California Educator Slammed for Lighthearted Anne Frank Tweets

Graphic by Angelie Zaslavsky
An administrator at a California high school is being criticized for two light-hearted tweets about Anne Frank, the famous Holocaust victim whose diary from her years in hiding inspired a play and movie.
Charles Mazet, assistant principal at Palm Desert High School in Palm Springs, California, promoted a school production of “The Diary of Anne Frank” on Twitter by saying, “Who be hiding from the Nazis? Find out next week during the play” and “Who be Anne Frank?” the Desert Sun reported Friday.
Mollie Biskar, a senior at the school, took a screenshot of Mazet’s tweet, which was later taken down, and wrote “Idk guys maybe we should drop the ‘who be’ joke when we’re talking about the biggest genocide in history???”
Friday morning, Mazet tweeted, “This tweet was not meant as a joke, just an attempt to promote Anne Frank. We need to remember the ugliness of Hitler’s genocide.”
Mazet told the Desert Sun he is married to a Jew and that his family belongs to Temple Sinai, a local Reform congregation.
“By no means did I mean to offend anyone. I meant the opposite,” Mazet said. “In part, I look at this because I am Jewish. This is something I have thought about and hiding from the Nazis is an important context in history.”
READ: Behind Japanese fascination with Anne Frank, a ‘kinship of victims’
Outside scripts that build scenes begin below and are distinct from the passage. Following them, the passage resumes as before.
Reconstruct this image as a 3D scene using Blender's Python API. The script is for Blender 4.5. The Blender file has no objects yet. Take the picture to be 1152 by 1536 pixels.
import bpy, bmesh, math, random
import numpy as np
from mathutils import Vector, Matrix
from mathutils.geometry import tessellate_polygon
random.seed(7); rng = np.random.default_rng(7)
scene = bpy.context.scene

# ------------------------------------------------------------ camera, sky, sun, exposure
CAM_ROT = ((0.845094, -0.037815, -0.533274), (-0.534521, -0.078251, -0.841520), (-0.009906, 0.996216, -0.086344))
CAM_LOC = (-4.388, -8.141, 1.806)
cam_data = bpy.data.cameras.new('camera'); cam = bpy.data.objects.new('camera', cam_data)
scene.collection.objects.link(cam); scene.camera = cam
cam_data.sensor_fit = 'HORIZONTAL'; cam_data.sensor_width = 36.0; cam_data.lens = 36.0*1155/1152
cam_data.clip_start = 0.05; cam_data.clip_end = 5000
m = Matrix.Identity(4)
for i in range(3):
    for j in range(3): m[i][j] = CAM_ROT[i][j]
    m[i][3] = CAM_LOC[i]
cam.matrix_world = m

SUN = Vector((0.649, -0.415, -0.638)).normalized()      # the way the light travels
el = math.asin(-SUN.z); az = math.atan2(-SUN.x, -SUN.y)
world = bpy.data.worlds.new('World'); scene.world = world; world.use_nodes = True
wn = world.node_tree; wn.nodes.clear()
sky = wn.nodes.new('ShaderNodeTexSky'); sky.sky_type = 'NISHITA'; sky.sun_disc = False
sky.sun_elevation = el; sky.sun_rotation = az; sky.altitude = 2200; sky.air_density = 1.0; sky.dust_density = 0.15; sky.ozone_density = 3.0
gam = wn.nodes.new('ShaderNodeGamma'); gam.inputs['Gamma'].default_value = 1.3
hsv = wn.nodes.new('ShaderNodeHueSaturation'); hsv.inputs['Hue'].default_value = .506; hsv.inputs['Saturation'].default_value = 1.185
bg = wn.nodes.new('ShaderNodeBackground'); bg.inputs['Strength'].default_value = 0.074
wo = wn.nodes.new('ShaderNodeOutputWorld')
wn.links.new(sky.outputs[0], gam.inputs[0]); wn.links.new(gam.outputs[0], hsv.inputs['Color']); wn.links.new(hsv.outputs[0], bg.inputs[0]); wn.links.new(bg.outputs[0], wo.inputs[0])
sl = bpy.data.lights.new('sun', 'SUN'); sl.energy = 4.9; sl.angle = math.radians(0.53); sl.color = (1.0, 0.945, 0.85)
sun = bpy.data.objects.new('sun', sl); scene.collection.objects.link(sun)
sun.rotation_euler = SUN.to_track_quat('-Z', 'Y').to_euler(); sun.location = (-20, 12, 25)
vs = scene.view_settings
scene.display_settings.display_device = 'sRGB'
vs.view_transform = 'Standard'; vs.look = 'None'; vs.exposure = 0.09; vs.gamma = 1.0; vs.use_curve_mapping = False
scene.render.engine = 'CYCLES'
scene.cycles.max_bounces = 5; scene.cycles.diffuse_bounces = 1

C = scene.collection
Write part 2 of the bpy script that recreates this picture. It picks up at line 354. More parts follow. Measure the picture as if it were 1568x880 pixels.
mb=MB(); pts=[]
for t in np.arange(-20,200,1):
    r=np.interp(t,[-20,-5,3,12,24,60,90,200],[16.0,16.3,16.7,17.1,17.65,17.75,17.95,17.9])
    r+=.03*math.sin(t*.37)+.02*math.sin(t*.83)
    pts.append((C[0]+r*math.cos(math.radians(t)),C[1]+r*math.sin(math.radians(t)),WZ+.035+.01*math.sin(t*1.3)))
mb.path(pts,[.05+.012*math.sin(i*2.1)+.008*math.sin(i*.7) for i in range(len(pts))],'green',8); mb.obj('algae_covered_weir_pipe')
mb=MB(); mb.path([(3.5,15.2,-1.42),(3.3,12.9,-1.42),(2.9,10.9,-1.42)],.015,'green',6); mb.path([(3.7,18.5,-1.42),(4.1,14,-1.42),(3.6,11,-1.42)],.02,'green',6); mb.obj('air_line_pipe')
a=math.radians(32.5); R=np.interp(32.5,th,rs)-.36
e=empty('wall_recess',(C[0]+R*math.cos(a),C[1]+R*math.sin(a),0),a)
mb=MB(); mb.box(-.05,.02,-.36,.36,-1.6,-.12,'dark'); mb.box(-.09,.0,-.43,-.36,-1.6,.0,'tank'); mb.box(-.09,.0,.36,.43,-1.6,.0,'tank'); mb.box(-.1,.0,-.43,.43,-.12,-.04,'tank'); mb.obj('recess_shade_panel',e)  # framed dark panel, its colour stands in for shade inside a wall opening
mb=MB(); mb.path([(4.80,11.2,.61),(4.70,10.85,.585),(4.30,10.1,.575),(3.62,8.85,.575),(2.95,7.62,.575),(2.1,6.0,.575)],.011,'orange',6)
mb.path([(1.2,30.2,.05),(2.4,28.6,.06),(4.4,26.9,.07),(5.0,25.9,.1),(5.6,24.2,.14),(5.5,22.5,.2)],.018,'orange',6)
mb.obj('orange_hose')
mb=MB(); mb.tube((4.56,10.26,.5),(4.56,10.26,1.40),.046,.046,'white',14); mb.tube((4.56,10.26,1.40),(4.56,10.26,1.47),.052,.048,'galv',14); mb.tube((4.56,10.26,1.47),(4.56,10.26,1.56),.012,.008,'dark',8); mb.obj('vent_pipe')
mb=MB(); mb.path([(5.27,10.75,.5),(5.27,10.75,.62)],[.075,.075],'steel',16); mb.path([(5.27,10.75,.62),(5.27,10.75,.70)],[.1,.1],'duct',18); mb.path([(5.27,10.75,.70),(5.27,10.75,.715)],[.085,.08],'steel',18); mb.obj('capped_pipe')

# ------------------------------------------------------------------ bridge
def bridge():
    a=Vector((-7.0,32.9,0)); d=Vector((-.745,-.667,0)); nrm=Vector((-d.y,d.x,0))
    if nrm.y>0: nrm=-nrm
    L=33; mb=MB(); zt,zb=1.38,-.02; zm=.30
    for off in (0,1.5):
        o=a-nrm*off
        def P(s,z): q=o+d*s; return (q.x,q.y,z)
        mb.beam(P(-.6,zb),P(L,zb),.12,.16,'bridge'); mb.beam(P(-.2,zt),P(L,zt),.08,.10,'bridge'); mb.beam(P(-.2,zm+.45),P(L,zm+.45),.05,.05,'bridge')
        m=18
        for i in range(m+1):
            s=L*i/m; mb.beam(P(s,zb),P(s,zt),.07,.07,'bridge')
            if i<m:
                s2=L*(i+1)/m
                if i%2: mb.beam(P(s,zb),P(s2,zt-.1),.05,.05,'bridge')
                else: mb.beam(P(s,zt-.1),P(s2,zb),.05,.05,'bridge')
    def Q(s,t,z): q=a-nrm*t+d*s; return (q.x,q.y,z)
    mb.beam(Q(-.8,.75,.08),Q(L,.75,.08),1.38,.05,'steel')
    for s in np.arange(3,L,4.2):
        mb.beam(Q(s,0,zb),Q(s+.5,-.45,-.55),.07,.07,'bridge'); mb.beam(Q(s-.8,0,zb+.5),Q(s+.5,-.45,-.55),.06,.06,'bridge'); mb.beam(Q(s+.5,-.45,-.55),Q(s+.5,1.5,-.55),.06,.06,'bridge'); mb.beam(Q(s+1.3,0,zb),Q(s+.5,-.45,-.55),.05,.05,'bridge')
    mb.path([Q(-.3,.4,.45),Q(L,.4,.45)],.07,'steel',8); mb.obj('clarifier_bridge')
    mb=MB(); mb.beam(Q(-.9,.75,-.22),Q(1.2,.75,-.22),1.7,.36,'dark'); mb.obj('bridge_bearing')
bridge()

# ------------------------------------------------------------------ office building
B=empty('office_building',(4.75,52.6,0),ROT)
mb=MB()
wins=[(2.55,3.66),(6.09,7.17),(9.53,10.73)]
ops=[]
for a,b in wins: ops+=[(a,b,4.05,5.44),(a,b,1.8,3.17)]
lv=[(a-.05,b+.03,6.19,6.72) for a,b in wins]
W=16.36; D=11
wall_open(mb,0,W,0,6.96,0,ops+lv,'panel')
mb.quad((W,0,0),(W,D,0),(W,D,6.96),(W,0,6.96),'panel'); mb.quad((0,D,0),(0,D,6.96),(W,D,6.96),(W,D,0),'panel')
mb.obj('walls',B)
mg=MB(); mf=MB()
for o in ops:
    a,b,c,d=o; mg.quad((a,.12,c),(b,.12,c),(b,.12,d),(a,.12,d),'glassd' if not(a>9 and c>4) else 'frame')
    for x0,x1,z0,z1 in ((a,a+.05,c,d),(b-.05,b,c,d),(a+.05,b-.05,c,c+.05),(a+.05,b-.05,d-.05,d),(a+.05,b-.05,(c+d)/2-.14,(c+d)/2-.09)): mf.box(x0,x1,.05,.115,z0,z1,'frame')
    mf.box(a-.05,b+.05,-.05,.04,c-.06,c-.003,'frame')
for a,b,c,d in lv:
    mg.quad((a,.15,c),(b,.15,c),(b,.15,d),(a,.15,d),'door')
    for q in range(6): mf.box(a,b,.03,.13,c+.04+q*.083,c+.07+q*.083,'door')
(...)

Biskar, who is Jewish, told The Desert Sun: “‘Who be’ is kind of a joke that he does. Everybody knows it’s a joke, but when he does it about the Holocaust it makes the Holocaust a joke. And when administration is doing it, it makes kids think that its [sic] OK to joke about the Holocaust.”
Mary Perry, spokeswoman for Desert Sands Unified School District, emphasized that the tweet had not been intended as a joke.
“He is a prolific tweeter who uses ‘who be’ to involve the students in various activities at the school, like ‘Who be going to the football game?’ Things like that, so by saying ‘Who be Anne Frank?’ he did not mean it disrespectfully but as a way to encourage students to go to the play,” Perry said. “I think his intent is pure … I believe they’re overreacting, and I think they need to understand the context in which this was sent out.”